● PROBLEM TO SOLVE
Please output the data below exactly as given, starting at its first line and stopping after the line that contains "return tuple(((v/255)/12.92 if".

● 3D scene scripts

■ ■ ■ ■ ■

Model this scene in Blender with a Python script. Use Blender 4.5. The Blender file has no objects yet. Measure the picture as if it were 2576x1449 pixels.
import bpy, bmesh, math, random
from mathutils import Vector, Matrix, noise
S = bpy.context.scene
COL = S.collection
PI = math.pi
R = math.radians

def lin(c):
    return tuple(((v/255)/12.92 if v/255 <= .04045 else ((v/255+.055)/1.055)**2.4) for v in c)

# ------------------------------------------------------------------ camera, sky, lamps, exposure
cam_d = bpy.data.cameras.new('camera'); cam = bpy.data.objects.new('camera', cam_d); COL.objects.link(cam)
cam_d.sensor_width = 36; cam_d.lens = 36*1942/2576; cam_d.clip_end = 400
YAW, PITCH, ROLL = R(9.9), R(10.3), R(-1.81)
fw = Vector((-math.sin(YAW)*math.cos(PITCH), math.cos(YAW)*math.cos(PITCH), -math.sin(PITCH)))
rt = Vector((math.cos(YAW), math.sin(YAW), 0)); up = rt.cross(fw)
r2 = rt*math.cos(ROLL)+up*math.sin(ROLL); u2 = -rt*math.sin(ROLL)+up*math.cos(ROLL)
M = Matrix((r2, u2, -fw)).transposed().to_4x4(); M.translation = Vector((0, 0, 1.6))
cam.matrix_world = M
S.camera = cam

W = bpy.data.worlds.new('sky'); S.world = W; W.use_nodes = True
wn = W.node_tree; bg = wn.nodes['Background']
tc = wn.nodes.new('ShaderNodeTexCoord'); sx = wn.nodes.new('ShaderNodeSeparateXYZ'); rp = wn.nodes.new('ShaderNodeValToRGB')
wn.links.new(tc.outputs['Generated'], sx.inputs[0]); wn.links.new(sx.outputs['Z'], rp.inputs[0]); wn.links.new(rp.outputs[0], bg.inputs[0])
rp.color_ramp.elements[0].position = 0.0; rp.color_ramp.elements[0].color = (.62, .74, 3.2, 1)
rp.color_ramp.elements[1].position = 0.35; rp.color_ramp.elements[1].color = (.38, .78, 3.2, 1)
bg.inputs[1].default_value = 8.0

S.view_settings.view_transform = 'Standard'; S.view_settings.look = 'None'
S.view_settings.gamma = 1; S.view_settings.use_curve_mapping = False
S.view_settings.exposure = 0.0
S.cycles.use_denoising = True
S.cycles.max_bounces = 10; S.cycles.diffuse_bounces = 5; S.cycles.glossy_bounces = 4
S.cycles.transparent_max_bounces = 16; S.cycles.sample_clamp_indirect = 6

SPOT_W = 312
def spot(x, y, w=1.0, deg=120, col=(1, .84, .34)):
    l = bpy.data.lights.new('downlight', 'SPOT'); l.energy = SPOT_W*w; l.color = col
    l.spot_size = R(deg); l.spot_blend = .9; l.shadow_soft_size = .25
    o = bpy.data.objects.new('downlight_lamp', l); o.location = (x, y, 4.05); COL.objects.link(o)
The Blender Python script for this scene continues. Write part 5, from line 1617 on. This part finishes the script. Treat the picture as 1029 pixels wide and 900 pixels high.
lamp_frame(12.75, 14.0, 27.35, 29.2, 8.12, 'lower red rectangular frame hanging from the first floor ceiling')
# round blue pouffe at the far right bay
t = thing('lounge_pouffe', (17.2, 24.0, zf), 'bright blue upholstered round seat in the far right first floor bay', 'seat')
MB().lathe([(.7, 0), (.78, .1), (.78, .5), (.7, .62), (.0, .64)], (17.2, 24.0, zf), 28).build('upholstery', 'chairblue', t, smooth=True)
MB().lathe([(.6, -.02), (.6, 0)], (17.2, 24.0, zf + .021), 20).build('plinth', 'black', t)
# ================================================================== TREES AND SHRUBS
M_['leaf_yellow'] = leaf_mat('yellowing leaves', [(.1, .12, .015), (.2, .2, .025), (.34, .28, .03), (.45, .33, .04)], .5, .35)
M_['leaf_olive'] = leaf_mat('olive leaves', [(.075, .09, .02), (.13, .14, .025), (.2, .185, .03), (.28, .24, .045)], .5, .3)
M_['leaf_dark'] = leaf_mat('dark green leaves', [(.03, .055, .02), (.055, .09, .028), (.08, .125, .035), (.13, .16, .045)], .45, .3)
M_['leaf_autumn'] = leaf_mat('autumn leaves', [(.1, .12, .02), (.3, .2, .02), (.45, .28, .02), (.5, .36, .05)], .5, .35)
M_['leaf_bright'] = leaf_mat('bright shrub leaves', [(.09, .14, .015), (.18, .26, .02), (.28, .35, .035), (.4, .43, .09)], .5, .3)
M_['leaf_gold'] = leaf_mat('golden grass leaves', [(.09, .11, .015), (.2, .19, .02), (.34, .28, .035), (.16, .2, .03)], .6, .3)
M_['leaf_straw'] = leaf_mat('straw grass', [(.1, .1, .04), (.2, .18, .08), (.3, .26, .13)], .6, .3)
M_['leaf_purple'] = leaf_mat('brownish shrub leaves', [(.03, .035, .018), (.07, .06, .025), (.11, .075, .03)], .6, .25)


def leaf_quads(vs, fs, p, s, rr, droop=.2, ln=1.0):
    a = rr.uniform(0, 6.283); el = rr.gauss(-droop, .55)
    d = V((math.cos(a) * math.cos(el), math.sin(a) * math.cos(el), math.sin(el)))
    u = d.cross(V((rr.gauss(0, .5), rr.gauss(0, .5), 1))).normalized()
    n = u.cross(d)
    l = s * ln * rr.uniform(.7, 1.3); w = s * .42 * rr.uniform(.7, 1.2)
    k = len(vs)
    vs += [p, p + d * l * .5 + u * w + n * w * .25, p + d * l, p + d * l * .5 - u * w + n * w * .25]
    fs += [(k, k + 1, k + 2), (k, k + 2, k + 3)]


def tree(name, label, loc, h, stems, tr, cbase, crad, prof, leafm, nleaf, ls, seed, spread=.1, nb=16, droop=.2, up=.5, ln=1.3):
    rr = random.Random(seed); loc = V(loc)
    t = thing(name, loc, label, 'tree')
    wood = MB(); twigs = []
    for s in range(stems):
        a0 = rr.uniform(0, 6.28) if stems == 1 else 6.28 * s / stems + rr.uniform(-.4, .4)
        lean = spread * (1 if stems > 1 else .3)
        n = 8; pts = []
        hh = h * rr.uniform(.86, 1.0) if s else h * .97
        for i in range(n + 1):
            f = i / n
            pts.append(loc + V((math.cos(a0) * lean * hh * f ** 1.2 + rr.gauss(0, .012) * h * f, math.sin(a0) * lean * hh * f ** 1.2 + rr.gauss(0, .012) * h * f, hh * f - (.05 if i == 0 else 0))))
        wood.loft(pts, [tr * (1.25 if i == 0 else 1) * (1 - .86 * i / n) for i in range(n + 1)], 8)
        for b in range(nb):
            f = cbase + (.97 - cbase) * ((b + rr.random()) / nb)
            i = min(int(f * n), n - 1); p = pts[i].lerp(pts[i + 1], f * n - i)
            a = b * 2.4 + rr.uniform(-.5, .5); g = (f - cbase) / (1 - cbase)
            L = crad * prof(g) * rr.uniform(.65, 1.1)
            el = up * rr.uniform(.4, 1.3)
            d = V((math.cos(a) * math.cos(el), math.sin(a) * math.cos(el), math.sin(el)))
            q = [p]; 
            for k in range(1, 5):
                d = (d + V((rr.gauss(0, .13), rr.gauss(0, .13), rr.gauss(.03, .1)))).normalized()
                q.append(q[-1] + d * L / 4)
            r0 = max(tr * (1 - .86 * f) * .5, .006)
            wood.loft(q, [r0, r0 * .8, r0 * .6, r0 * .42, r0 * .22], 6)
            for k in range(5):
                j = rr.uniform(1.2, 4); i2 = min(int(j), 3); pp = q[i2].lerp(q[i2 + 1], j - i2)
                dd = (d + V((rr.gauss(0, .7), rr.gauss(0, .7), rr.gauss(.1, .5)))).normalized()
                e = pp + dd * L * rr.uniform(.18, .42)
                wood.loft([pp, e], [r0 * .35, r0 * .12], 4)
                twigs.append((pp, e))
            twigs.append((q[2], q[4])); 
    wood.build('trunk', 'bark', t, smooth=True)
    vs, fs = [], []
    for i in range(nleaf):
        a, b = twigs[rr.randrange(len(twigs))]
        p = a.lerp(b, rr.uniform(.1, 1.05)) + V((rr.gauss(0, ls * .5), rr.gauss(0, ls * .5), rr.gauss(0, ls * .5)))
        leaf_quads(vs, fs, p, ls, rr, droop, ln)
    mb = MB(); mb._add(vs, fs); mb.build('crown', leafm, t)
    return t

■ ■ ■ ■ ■

● FULL SOLUTION
Model this scene in Blender with a Python script. Use Blender 4.5. The Blender file has no objects yet. Measure the picture as if it were 2576x1449 pixels.
import bpy, bmesh, math, random
from mathutils import Vector, Matrix, noise
S = bpy.context.scene
COL = S.collection
PI = math.pi
R = math.radians

def lin(c):
    return tuple(((v/255)/12.92 if v/255 <= .04045 else ((v/255+.055)/1.055)**2.4) for v in c)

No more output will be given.